Saturday XXXXII: Ten Equanimity • 24 February 2008

Ten Freeway—virgin in the empty dark, whore in the crowded morning.; Love and hate; sinner, saint.

Line across the city from beautiful decrepit corner of downtown to seedy taken-for-granted section of beach. Slicing through the rest, violating it, reducing it, taking its measure. I do think of the ten as a temperature-taker and a ruler.

Equanimity question #857: can you have equal involvement, equal perspective when

1. Eastbound in the 6 am dark on a Thursday, driving 82, feeling new, heading for mysore practice (accompanied, loudly, by Hot Chip’s really good new crossover record)
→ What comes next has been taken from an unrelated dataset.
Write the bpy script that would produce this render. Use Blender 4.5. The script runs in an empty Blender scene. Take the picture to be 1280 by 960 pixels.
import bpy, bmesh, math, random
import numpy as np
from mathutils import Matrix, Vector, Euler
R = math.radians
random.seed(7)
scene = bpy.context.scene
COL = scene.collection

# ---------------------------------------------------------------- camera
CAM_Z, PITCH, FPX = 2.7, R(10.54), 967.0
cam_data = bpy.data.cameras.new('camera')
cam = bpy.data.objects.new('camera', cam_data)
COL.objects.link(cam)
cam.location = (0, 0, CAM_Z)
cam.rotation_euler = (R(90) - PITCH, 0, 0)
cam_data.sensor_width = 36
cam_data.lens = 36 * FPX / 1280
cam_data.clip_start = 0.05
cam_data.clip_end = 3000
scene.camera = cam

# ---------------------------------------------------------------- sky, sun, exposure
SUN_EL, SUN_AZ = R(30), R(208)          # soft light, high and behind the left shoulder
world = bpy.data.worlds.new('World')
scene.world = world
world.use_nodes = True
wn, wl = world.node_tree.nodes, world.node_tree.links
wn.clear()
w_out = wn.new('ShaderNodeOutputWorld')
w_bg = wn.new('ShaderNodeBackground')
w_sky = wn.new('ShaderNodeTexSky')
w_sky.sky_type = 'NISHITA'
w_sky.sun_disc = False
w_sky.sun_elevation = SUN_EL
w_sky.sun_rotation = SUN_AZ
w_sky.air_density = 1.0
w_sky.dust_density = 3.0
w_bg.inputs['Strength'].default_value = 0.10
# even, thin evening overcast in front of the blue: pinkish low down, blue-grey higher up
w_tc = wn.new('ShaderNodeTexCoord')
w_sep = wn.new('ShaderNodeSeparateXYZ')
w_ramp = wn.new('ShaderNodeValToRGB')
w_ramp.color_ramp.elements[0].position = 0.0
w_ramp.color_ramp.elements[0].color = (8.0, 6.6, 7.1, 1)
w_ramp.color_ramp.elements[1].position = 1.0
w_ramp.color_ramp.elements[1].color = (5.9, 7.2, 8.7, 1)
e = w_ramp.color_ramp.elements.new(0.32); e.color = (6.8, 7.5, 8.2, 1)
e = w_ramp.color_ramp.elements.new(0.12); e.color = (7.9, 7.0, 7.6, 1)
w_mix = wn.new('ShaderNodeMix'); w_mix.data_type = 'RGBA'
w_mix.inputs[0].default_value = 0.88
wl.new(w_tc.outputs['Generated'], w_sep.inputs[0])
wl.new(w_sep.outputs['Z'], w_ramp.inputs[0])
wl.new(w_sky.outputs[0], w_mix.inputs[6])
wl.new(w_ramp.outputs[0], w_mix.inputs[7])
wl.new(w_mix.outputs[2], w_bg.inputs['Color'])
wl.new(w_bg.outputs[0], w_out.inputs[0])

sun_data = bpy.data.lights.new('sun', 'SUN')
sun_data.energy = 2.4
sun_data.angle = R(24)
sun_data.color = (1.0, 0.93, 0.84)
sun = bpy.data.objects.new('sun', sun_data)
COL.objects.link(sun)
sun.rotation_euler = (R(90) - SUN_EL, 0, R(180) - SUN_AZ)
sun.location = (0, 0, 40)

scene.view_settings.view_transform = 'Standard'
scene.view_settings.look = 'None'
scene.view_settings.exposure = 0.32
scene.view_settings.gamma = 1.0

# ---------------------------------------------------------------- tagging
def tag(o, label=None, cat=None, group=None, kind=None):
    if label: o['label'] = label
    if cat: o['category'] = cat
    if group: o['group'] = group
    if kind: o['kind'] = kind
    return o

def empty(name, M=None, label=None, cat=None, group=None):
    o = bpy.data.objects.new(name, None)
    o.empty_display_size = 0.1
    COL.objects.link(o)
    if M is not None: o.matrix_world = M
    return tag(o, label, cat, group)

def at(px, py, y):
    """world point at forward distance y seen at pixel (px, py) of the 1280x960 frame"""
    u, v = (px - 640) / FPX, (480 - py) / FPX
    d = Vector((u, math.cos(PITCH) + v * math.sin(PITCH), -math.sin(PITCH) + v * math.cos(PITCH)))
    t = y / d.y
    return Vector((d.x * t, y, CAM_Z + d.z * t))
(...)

2. Eastbound at 4 on Saturday afternoon, driving 12 (that’s mph), feeling dissipated, heading for MiL practice (accompanied by Justin Timberlake—sitar music in a “you’ll get yours” song turns it into a riff on karma?)?

Yeah, not so much.

But I don’t know the exact score. My head is a fishbowl. Still. Damp—pruny even. Sloshy? I come down off this drug that’s been in me a year and a half and the body wants none of it. Give me give me, give me. Withdrawal headaches, spaciness, days of a funny clenching around the solar plexus. Bring it on! I take it as good, as detoxification, as my body putting a little drama in the mini-transformation. Wonder how long she will keep at it. Soon, she’ll be back to self-regulation.

Links.

● The Stuff White People Like blog just keeps getting funnier. Recent entries: Study Abroad, Gifted Children, Difficult Breakups, Knowing What’s Best for Poor People. Pretty much hysterical. 

● Apropos of the penultimate post. A nicely written, modest, edifying, short piece on Nietzsche. You’ll like it. [via.]

“To inquire into the origin and value of morality is to peer into the hidden recesses of our ambitions and fears, our longings and loathings—to know ourselves.” And so on. I wonder where we’d be now without him—not a pretty thought.

● Relatedly, all great truths begin as blasphemy.

● Story of Stuff revisited: “Our enormously productive economy… demands that we make consumption our way of life, that we convert the buying and use of goods into rituals, that we seek our spiritual satisfaction, our ego satisfaction, in consumption… at an ever-accelerating rate.” – Victor LeBeau (KM said it better, of course).